When you’re in the scheme your monthly or quarterly payments are based on your VAT bill for the previous twelve months. This means if your turnover is growing you gain another cash-flow advantage.

Example. In the first year of using the scheme Bill and Ben’s turnover increased so that their annual VAT bill rose to £200,000. However, their first three quarterly payments in the second year remain at £40,000. Of course, they must pay the difference and this is due one month after making their annual return, which must be submitted by 31 July. Their VAT payments for their third year in the scheme are based on their second year and so are £50,000 per quarter.

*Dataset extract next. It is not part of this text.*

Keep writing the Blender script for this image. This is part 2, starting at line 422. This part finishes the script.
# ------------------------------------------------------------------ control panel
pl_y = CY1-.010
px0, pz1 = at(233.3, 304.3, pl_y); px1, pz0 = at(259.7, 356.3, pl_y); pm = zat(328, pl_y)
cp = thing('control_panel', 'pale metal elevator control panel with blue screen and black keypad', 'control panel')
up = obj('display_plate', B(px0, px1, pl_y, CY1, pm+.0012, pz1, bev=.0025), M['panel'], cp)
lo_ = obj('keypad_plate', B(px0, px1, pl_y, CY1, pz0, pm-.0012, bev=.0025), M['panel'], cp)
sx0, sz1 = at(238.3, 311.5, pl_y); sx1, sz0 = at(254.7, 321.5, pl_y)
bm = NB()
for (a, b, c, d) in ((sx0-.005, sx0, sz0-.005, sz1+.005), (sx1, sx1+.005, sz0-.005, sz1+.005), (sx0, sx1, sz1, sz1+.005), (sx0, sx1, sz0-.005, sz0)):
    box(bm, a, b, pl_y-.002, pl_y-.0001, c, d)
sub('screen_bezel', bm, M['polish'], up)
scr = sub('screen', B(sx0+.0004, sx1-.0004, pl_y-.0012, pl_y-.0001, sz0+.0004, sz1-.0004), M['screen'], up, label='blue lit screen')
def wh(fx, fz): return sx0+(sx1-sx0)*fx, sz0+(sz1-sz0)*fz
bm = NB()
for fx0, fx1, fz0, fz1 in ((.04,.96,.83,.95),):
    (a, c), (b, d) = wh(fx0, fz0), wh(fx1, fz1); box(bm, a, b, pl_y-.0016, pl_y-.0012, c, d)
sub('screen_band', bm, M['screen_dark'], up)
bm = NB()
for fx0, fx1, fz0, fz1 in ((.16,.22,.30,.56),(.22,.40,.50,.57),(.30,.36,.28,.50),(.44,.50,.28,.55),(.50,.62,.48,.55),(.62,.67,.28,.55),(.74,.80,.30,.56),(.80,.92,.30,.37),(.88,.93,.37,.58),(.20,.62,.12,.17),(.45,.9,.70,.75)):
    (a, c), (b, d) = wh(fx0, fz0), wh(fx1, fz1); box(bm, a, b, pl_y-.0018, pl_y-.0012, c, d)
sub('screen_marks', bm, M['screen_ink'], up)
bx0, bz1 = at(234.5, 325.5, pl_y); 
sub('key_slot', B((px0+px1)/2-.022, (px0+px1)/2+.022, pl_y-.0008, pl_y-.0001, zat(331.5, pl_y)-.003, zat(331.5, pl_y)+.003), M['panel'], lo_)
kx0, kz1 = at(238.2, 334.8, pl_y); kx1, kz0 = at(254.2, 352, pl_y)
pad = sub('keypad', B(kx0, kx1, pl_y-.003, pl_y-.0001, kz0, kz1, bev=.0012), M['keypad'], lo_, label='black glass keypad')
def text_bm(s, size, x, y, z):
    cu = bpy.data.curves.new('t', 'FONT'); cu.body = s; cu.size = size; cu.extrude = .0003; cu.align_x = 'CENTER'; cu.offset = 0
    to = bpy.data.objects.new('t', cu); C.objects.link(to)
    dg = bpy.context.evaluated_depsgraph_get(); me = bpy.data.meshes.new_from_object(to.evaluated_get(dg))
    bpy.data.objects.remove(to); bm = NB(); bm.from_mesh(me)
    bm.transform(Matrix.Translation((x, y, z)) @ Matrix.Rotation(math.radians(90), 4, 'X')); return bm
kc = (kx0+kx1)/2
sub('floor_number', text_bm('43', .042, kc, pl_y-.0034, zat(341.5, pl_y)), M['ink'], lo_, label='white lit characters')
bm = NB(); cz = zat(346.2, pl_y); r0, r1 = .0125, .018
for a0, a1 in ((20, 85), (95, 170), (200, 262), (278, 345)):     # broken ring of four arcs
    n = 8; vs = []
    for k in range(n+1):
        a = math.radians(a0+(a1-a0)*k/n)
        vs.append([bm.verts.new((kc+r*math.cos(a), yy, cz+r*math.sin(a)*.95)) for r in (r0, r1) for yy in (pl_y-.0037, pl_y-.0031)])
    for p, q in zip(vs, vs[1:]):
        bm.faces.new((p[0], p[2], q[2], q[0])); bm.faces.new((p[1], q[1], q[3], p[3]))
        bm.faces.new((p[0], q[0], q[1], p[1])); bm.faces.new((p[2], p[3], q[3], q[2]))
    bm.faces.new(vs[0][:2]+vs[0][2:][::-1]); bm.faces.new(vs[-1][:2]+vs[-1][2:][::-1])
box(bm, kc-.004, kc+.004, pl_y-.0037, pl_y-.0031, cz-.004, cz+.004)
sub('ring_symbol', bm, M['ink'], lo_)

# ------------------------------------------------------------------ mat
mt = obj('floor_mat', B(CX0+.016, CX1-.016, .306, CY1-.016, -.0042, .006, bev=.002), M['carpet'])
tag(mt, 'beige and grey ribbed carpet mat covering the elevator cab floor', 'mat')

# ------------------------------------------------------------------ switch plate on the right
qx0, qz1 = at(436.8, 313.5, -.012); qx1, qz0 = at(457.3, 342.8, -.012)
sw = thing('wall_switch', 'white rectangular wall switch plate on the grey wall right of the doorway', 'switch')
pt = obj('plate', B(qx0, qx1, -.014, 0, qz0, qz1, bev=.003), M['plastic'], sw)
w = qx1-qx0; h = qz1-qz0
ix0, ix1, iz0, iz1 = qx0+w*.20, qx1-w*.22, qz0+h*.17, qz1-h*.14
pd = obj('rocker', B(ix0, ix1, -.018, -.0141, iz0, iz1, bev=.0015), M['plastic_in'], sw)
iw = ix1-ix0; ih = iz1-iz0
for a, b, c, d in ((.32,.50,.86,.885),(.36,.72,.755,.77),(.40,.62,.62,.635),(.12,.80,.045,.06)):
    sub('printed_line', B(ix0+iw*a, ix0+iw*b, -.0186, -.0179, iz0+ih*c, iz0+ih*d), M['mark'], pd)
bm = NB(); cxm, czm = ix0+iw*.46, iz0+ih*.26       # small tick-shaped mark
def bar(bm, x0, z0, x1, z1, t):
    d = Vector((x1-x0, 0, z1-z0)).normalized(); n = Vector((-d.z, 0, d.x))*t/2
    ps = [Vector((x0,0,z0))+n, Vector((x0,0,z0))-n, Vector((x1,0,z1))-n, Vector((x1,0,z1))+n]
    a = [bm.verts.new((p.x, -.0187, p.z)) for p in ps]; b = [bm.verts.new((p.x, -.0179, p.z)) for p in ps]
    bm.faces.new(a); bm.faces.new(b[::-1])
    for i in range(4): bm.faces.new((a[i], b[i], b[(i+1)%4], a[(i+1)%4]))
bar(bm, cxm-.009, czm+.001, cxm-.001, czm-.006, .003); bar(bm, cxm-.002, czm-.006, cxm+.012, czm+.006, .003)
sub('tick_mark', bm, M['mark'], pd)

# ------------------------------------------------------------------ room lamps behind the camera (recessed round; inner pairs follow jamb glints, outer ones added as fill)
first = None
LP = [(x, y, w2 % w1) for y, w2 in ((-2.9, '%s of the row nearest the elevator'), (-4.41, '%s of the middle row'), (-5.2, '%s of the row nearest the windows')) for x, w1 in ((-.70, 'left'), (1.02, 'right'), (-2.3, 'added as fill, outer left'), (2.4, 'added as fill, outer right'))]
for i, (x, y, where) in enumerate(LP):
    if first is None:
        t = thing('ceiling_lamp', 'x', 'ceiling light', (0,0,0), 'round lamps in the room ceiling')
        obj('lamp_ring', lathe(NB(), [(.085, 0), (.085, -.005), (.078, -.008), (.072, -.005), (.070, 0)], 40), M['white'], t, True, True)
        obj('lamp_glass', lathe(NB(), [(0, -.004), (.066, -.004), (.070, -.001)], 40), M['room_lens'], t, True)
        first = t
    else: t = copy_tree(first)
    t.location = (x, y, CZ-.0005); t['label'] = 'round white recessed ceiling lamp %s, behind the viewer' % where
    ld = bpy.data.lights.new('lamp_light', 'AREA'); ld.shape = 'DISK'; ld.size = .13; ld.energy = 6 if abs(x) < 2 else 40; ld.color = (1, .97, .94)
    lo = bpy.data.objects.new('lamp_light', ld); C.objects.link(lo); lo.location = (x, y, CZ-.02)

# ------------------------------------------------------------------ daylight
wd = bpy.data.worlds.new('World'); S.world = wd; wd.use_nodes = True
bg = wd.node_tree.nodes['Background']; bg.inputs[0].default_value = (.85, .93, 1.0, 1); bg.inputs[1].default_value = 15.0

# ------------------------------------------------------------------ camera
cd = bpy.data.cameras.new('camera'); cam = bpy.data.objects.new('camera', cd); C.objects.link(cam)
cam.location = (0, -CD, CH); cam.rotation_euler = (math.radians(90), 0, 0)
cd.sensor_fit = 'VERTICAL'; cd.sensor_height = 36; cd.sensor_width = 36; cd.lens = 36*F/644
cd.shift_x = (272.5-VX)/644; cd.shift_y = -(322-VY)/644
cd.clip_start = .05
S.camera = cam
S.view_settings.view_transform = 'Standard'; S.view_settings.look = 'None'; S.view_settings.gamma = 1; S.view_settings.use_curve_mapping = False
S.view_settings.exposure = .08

Beware a reducing VAT bill

If the VAT payable for a year is less than the previous one, say because of falling turnover or increased purchases, your fixed payments under the annual accounting scheme will exceed your actual liability. If you think that’s going to happen you can apply to HMRC to reduce your payments.

Joining the scheme

You can apply to HMRC to use the annual accounting scheme if you expect to make VATable supplies of up to £1,350,000 (excluding VAT) in the next twelve months (see The next step ). But you can’t apply if you’re registered for VAT as part of a group, have stopped using annual accounting in the previous twelve months or owe VAT which is overdue.

Your expected VATable supplies over the next twelve months must not be estimated at more than £1,350,000 (excluding VAT) and your business must not be part of a VAT group registration. You can usually gain a cash-flow advantage if your business income is growing or is seasonal.